* [Your instructions] Extract the lines of the material below, beginning with the first and ending with the line that holds "m = MB(); m.tube([(.18". Skip every picture.

[begin Supplied data]

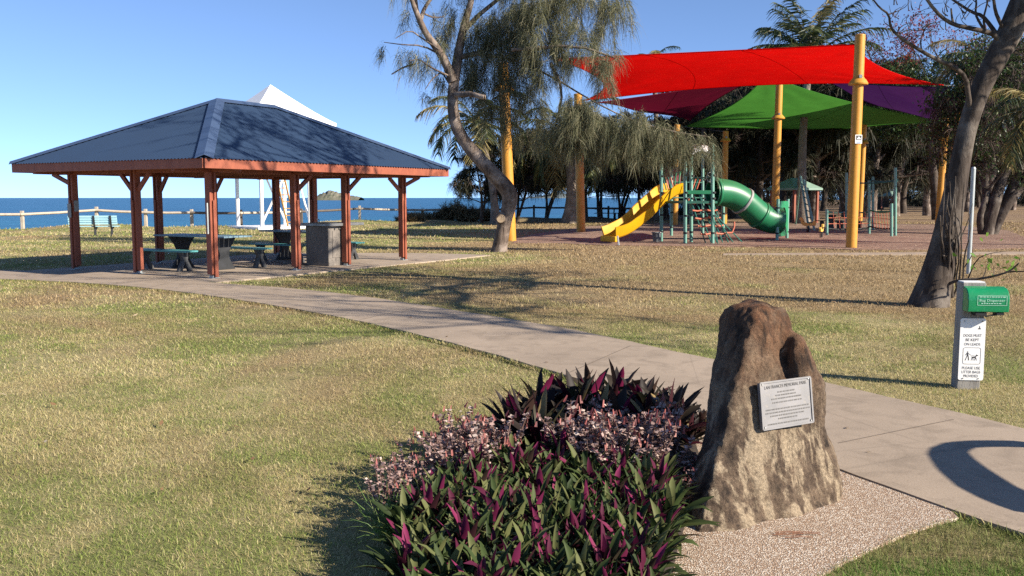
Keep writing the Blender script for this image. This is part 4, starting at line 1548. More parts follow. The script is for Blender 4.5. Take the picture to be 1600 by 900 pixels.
for k in range(nh):
    a = 2 * math.pi * k / nh
    c, s = math.cos(a), math.sin(a)
    tt = min((wdt / 2) / abs(c) if abs(c) > 1e-6 else 9e9, ((z1_ - z0_) / 2) / abs(s) if abs(s) > 1e-6 else 9e9)
    outer.append((cx_ + c * tt, (z0_ + z1_) / 2 + s * tt))
    inner.append((cx_ + c * wdt * .30, cz_ - .02 + s * 0.46))
vs = []
for off_ in (0, 0.04):
    for ring in (outer, inner):
        for (x, z) in ring:
            vs.append(W2T(ea) + hd * x + Vector((0, 0, z)) + nrm * off_)
fs = []
for k in range(nh):
    k2 = (k + 1) % nh
    fs += [(k, k2, nh + k2, nh + k), (2 * nh + k2, 2 * nh + k, 3 * nh + k, 3 * nh + k2), (k2, k, 2 * nh + k, 2 * nh + k2), (nh + k, nh + k2, 3 * nh + k2, 3 * nh + k)]
m.add(vs, fs)
part('exit_panel', m, M['panel_green'], ts)
for p in (ea - hd * .06, eb + hd * .06):
    m = MB(); m.tube([W2T(p) + Vector((0, 0, -.05)), W2T(p) + Vector((0, 0, 1.55))], 0.06, 12); part('post', m, M['teal_post'], ts, smooth=40)
    for z in (.25, 1.2):
        m = MB()
        m.tube([W2T(p) + Vector((0, 0, z)), W2T(p) + Vector((0, 0, z + .05))], 0.075, 12)
        part('clamp', m, M['black'], ts, smooth=40)

# bucket by the tower
bk = thing('bucket', 'dull grey bucket at the foot of the play tower posts', 'bucket', gnd(1026, 379))
m = MB(); m.tube([(0, 0, 0.02), (0, 0, .36)], [.13, .17], 18); part('body', m, M['bucket'], bk, smooth=40)
m = MB(); m.tube([(.18 * math.cos(a), .18 * math.sin(a), .365) for a in np.linspace(0, 2 * math.pi, 19)], .018, 6, cap=False); part('rim', m, M['grey_plastic'], bk, smooth=50)

# leaning climbing ladder right of the tube slide
cl = thing('climbing_ladder', 'leaning mint green climbing ladder right of the tube slide', 'climbing frame', gnd(1266, 360))
g0 = gnd(1266, 360)
for (a, b) in (((1251, 276, g0.y + 1.0), (1264, 360, g0.y)), ((1256, 281, g0.y + .6), (1273, 362, g0.y - .6))):
    m = MB(); m.tube([at(*a) - g0, at(*b) - g0], 0.055, 10); part('rail', m, M['teal_post'], cl, smooth=40)
for k in range(7):
    f = (k + 1) / 8
    m = MB(); m.tube([at(1251, 276, g0.y + 1.0).lerp(at(1264, 360, g0.y), f) - g0, at(1256, 281, g0.y + .6).lerp(at(1273, 362, g0.y - .6), f) - g0], 0.025, 8); part('rung', m, M['dark_green'], cl, smooth=40)
m = MB(); m.tube([at(1251, 276, g0.y + 1) - g0, gnd(1243, 351) - g0], .05, 8); part('rear_leg', m, M['teal_post'], cl, smooth=40)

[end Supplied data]

* [Exercise result]
Keep writing the Blender script for this image. This is part 4, starting at line 1548. More parts follow. The script is for Blender 4.5. Take the picture to be 1600 by 900 pixels.
for k in range(nh):
    a = 2 * math.pi * k / nh
    c, s = math.cos(a), math.sin(a)
    tt = min((wdt / 2) / abs(c) if abs(c) > 1e-6 else 9e9, ((z1_ - z0_) / 2) / abs(s) if abs(s) > 1e-6 else 9e9)
    outer.append((cx_ + c * tt, (z0_ + z1_) / 2 + s * tt))
    inner.append((cx_ + c * wdt * .30, cz_ - .02 + s * 0.46))
vs = []
for off_ in (0, 0.04):
    for ring in (outer, inner):
        for (x, z) in ring:
            vs.append(W2T(ea) + hd * x + Vector((0, 0, z)) + nrm * off_)
fs = []
for k in range(nh):
    k2 = (k + 1) % nh
    fs += [(k, k2, nh + k2, nh + k), (2 * nh + k2, 2 * nh + k, 3 * nh + k, 3 * nh + k2), (k2, k, 2 * nh + k, 2 * nh + k2), (nh + k, nh + k2, 3 * nh + k2, 3 * nh + k)]
m.add(vs, fs)
part('exit_panel', m, M['panel_green'], ts)
for p in (ea - hd * .06, eb + hd * .06):
    m = MB(); m.tube([W2T(p) + Vector((0, 0, -.05)), W2T(p) + Vector((0, 0, 1.55))], 0.06, 12); part('post', m, M['teal_post'], ts, smooth=40)
    for z in (.25, 1.2):
        m = MB()
        m.tube([W2T(p) + Vector((0, 0, z)), W2T(p) + Vector((0, 0, z + .05))], 0.075, 12)
        part('clamp', m, M['black'], ts, smooth=40)

# bucket by the tower
bk = thing('bucket', 'dull grey bucket at the foot of the play tower posts', 'bucket', gnd(1026, 379))
m = MB(); m.tube([(0, 0, 0.02), (0, 0, .36)], [.13, .17], 18); part('body', m, M['bucket'], bk, smooth=40)
m = MB(); m.tube([(.18 * math.cos(a), .18 * math.sin(a), .365) for a in np.linspace(0, 2 * math.pi, 19)], .018, 6, cap=False); part('rim', m, M['grey_plastic'], bk, smooth=50)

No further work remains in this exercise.